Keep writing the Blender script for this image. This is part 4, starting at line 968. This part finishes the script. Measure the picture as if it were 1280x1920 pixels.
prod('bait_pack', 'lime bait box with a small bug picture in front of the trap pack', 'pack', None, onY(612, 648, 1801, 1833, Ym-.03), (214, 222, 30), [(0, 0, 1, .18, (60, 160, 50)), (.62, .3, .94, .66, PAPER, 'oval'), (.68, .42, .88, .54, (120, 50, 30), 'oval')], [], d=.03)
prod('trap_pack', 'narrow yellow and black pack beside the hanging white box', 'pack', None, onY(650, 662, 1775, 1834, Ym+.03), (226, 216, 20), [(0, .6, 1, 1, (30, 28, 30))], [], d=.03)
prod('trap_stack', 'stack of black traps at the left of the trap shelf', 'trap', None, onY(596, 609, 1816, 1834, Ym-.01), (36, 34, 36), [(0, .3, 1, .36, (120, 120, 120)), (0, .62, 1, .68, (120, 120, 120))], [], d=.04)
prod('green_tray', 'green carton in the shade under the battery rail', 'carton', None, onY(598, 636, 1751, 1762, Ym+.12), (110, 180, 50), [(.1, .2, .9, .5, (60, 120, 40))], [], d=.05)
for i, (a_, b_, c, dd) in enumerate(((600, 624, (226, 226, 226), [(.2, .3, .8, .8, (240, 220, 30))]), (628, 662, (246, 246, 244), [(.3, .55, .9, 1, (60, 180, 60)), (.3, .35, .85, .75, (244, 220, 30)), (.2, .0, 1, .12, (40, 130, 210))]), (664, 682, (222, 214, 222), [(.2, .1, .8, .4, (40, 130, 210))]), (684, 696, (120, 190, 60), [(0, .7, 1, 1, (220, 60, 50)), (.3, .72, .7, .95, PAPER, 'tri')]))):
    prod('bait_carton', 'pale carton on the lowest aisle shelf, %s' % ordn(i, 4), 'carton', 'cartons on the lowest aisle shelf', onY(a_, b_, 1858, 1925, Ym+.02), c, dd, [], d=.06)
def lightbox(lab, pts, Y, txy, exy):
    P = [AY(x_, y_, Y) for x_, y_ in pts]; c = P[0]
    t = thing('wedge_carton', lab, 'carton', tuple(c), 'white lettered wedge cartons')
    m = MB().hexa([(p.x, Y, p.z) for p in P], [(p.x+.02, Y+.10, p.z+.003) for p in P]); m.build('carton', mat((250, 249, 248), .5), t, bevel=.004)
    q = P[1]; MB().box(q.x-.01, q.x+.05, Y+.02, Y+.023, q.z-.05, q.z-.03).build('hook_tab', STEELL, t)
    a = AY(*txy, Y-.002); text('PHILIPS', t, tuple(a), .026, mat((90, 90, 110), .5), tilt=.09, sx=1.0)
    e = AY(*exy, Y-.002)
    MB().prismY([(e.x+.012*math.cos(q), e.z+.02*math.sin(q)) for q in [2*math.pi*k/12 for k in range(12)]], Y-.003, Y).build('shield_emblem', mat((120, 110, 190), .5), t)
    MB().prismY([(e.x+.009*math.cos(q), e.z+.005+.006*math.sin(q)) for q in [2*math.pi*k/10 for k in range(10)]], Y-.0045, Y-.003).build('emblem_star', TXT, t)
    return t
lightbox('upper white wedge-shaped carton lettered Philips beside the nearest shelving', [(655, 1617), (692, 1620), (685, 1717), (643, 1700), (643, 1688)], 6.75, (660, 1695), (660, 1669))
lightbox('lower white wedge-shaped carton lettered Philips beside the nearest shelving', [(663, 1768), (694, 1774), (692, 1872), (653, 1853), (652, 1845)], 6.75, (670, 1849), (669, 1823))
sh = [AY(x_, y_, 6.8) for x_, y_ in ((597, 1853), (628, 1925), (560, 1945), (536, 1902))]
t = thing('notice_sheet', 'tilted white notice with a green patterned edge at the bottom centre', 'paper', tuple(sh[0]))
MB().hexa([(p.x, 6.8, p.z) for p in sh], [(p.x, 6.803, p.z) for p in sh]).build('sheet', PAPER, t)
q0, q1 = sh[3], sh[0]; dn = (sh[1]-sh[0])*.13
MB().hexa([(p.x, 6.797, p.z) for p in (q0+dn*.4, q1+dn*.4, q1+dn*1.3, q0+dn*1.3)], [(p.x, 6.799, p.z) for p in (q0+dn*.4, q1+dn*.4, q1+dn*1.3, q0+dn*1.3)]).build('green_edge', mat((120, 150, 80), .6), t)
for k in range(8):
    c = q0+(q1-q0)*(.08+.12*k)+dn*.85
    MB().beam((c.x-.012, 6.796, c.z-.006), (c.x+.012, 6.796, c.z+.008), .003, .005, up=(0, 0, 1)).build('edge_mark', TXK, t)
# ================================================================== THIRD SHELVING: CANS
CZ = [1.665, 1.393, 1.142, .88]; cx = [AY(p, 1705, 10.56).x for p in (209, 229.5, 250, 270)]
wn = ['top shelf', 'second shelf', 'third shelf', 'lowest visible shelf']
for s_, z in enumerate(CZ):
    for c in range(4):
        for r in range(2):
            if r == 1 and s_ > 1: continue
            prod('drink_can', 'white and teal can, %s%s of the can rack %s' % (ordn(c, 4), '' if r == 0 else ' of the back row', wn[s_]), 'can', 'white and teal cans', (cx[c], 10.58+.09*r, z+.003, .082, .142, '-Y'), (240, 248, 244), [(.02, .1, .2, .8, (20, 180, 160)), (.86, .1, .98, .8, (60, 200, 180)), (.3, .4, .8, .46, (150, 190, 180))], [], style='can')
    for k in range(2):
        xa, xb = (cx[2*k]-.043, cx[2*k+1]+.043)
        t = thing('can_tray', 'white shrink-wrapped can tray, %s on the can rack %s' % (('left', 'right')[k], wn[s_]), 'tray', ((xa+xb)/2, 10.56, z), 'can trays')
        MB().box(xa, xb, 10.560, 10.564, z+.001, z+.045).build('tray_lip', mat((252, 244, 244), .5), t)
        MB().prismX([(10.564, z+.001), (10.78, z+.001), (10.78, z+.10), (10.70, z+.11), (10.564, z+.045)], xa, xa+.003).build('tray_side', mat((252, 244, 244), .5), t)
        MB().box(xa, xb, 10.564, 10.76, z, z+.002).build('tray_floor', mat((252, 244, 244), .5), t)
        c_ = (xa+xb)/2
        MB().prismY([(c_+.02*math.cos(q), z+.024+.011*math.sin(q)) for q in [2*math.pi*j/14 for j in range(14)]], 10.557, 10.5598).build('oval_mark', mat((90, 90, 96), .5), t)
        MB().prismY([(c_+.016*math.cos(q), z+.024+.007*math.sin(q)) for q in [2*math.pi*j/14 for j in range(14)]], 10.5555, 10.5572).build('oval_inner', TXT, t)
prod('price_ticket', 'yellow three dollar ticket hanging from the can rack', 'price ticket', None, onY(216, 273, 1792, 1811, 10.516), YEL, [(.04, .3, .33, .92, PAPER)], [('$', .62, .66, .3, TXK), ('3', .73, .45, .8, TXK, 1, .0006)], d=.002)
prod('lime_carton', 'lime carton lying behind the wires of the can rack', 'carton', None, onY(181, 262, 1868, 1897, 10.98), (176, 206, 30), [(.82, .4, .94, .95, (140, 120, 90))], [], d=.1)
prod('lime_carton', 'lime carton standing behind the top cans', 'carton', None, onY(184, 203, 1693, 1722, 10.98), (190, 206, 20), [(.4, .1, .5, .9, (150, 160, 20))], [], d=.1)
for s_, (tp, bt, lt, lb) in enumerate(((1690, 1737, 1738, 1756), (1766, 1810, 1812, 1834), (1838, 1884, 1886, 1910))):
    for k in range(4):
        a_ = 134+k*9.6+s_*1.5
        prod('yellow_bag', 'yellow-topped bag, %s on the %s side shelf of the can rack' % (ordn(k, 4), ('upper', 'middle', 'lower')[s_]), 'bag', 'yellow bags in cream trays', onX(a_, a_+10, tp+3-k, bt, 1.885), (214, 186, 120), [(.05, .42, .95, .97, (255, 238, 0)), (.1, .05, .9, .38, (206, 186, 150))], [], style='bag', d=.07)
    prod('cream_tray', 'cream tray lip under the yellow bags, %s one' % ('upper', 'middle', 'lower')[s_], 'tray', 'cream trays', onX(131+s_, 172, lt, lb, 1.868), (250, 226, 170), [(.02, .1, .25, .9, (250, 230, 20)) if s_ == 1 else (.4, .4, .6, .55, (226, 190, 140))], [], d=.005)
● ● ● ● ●
## The task
Using the material above, report each line where "picture" occurs.

## Complete response
Keep writing the Blender script for this image. This is part 4, starting at line 968. This part finishes the script. Measure the picture as if it were 1280x1920 pixels.
prod('bait_pack', 'lime bait box with a small bug picture in front of the trap pack', 'pack', None, onY(612, 648, 1801, 1833, Ym-.03), (214, 222, 30), [(0, 0, 1, .18, (60, 160, 50)), (.62, .3, .94, .66, PAPER, 'oval'), (.68, .42, .88, .54, (120, 50, 30), 'oval')], [], d=.03)